Bem, que eles estiveram num campo missionário por um tempo e deram
cada um a sua colaboração, de alguma maneira, é verdade; que eles viram e
experimentaram as coisas que existem por lá, também é verdade; que eles fizeram
seu papel de crentes dedicados, não há dúvida, mas chamá-los de missionários,
não seria apropriado.
Alguns de meus filhos (tenho sete) tiveram a oportunidade de exercer
ministério na aldeia onde trabalho:
Alberto ensinou violão, Sílvia ensinou flauta doce, Daniel e sua
esposa Monique deram o curso “Casados Para Sempre” e Suely, com seu esposo
Tércio, ministraram várias palestras para casais. Mas nenhum deles sequer
pensou, de si mesmo, que fosse um missionário.

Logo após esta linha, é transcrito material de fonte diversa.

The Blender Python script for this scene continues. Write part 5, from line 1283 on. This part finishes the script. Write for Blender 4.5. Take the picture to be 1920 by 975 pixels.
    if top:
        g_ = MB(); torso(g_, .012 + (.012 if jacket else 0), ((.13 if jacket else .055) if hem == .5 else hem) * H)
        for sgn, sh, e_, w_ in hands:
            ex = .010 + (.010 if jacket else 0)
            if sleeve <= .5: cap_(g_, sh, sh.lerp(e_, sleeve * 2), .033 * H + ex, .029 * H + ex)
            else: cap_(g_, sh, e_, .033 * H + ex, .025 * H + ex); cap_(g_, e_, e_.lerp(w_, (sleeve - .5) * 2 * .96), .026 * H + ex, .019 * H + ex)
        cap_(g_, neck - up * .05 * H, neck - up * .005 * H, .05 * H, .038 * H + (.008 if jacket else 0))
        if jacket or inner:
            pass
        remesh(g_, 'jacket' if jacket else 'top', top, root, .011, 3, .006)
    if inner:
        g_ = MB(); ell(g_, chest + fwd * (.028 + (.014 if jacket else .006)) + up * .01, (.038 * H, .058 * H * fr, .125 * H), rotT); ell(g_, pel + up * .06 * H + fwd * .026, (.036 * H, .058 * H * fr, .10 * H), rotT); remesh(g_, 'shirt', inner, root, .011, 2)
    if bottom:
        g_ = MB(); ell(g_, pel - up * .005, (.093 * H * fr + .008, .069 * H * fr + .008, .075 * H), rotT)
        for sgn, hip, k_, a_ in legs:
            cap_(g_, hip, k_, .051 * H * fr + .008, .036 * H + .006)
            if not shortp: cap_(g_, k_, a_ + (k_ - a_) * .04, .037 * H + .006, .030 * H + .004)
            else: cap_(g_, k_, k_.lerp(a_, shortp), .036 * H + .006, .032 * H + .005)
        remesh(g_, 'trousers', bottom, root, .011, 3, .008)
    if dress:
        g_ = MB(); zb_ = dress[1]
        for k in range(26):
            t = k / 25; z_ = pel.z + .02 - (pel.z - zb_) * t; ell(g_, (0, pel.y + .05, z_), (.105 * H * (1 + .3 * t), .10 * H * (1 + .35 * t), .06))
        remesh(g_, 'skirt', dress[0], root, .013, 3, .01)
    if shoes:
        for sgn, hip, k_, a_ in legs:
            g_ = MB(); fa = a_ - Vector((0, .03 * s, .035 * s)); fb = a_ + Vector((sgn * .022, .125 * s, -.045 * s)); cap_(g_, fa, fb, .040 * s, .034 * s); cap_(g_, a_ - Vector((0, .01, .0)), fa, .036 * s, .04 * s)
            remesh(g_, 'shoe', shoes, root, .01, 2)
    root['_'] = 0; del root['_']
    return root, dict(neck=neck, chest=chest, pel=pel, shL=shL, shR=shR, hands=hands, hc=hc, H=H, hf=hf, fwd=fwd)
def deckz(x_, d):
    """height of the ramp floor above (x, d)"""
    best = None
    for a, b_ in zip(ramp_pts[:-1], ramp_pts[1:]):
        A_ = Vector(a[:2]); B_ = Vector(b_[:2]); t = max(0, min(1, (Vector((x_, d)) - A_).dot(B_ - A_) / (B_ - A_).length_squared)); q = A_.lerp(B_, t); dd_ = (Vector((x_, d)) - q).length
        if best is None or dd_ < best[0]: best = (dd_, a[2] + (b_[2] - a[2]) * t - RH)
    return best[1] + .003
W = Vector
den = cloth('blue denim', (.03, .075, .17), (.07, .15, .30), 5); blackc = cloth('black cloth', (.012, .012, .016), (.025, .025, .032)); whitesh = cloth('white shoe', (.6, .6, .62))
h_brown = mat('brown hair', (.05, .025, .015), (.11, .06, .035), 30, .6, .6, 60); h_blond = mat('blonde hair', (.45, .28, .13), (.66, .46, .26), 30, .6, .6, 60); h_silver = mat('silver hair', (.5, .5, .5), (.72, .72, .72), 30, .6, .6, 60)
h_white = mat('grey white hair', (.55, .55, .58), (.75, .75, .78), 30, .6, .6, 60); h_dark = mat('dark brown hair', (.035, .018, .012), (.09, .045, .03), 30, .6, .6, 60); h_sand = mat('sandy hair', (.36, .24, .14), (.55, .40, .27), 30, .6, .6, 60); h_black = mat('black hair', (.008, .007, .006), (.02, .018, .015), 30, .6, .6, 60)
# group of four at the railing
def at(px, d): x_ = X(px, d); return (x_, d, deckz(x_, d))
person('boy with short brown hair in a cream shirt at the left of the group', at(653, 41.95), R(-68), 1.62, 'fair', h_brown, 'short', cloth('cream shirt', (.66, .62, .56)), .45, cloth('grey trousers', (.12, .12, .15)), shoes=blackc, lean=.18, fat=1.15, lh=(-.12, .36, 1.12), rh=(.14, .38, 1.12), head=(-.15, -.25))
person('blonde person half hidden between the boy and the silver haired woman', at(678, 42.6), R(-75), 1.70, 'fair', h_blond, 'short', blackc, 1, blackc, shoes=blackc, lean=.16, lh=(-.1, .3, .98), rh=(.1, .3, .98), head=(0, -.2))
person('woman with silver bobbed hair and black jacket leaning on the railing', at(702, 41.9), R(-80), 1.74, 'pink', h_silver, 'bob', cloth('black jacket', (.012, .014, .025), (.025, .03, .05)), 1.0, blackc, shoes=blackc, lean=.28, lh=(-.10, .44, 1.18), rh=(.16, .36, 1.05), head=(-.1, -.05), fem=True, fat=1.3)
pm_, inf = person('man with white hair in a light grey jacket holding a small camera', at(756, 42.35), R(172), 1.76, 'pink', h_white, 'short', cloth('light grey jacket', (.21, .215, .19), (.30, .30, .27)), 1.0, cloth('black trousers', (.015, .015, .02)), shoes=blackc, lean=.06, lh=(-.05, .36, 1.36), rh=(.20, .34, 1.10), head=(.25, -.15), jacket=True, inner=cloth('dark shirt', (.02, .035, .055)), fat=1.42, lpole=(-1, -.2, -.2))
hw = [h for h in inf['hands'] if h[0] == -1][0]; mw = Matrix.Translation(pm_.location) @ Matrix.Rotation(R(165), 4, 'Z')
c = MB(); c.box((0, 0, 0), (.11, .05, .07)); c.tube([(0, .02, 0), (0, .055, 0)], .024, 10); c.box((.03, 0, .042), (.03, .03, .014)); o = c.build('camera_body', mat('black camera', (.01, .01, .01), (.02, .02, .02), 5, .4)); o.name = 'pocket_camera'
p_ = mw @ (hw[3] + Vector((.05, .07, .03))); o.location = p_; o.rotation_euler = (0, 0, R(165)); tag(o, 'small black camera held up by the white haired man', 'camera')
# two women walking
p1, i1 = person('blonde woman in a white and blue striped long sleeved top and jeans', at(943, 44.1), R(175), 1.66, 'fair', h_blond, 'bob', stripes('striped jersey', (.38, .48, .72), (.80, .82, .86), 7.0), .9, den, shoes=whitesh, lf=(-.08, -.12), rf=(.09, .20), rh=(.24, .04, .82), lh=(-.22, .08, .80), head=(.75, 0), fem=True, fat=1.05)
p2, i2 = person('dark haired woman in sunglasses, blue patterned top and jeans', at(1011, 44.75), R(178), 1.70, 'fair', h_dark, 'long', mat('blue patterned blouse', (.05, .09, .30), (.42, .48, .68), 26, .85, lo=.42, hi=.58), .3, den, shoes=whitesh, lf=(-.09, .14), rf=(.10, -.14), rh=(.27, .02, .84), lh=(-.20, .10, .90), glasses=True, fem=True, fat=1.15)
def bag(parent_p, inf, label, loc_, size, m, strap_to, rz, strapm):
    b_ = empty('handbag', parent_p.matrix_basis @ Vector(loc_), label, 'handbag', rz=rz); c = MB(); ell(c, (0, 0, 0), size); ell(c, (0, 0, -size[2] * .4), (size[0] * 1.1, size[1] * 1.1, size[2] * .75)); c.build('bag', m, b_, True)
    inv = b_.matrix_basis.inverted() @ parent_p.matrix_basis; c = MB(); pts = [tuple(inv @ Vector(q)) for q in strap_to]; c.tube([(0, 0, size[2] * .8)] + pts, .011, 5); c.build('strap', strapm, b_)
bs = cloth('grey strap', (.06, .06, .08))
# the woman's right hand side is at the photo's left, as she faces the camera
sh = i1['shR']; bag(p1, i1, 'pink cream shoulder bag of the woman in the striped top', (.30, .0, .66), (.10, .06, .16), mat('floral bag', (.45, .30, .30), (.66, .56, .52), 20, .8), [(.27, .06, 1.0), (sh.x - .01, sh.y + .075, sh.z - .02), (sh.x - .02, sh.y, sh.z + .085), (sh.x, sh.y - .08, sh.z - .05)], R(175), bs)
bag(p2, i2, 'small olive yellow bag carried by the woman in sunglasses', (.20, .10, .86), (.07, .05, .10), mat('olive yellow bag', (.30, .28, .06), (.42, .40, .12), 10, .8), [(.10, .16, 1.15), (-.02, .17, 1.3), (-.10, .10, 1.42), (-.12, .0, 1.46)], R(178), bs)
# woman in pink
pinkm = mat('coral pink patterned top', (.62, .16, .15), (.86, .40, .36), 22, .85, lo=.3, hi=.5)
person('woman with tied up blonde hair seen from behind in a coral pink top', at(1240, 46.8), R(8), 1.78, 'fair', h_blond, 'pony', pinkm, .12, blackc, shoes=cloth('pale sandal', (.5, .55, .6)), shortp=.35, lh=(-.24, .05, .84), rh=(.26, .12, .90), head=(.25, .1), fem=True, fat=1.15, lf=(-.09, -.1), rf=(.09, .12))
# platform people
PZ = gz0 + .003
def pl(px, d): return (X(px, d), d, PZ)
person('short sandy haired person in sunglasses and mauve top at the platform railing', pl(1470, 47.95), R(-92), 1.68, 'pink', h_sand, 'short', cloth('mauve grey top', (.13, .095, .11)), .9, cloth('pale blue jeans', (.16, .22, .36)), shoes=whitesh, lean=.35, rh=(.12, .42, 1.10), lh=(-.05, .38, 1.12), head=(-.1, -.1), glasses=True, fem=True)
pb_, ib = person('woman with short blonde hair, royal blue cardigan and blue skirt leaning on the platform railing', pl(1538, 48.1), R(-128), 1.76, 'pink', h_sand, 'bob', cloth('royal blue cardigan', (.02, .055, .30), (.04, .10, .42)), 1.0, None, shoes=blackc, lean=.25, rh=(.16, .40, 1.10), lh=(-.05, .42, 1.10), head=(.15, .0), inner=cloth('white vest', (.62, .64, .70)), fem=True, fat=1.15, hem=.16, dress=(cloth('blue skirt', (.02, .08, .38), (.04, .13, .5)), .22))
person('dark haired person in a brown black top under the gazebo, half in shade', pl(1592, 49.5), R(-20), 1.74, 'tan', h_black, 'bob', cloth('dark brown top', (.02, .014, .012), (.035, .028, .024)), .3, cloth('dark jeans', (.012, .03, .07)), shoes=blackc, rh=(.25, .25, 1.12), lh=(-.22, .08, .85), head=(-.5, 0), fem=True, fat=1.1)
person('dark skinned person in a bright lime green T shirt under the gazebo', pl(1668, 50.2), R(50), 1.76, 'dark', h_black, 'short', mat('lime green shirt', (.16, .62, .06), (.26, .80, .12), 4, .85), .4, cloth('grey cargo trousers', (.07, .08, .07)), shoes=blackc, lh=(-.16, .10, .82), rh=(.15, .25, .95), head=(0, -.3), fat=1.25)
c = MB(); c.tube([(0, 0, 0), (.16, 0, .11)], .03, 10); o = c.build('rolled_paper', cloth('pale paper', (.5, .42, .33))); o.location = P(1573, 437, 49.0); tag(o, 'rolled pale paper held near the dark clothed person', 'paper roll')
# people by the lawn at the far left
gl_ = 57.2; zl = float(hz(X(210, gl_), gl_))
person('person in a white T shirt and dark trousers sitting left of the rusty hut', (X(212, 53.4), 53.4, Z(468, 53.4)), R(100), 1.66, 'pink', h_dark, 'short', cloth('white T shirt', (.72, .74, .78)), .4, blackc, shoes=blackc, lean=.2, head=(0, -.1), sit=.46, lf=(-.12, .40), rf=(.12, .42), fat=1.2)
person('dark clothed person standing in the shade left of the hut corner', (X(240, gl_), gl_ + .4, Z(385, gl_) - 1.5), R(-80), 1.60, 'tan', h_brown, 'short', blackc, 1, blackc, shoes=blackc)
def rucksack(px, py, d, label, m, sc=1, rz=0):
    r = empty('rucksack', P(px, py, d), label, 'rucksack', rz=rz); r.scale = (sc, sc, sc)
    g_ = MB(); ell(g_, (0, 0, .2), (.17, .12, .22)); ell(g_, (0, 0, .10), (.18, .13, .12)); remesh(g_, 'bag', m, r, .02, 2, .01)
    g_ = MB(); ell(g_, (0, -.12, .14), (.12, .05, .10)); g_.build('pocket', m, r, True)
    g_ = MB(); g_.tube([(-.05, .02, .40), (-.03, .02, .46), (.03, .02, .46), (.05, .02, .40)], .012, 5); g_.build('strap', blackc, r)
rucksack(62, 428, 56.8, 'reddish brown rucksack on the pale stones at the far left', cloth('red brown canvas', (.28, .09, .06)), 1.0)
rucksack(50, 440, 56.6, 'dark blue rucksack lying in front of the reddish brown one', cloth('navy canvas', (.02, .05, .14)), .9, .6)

Outro exemplo ainda: A igreja tem um grupo que gosta de fazer
trabalhos sociais. Eles visitam Lares de Crianças, em sua própria cidade,
distribuem brinquedos e usam da oportunidade para pregarem o evangelho para as
crianças. Eles fazem isso com muito amor e carinho e com muita dedicação, é
claro.
Você acha que eles estão apenas cumprindo sua vocação e chamada
geral, estão apenas usando os seus dons e talentos no contexto da igreja para
abençoar as pessoas da comunidade, com seu trabalho social, ou você acha que
eles podem também ser chamados de missionários? Deixo com você a resposta…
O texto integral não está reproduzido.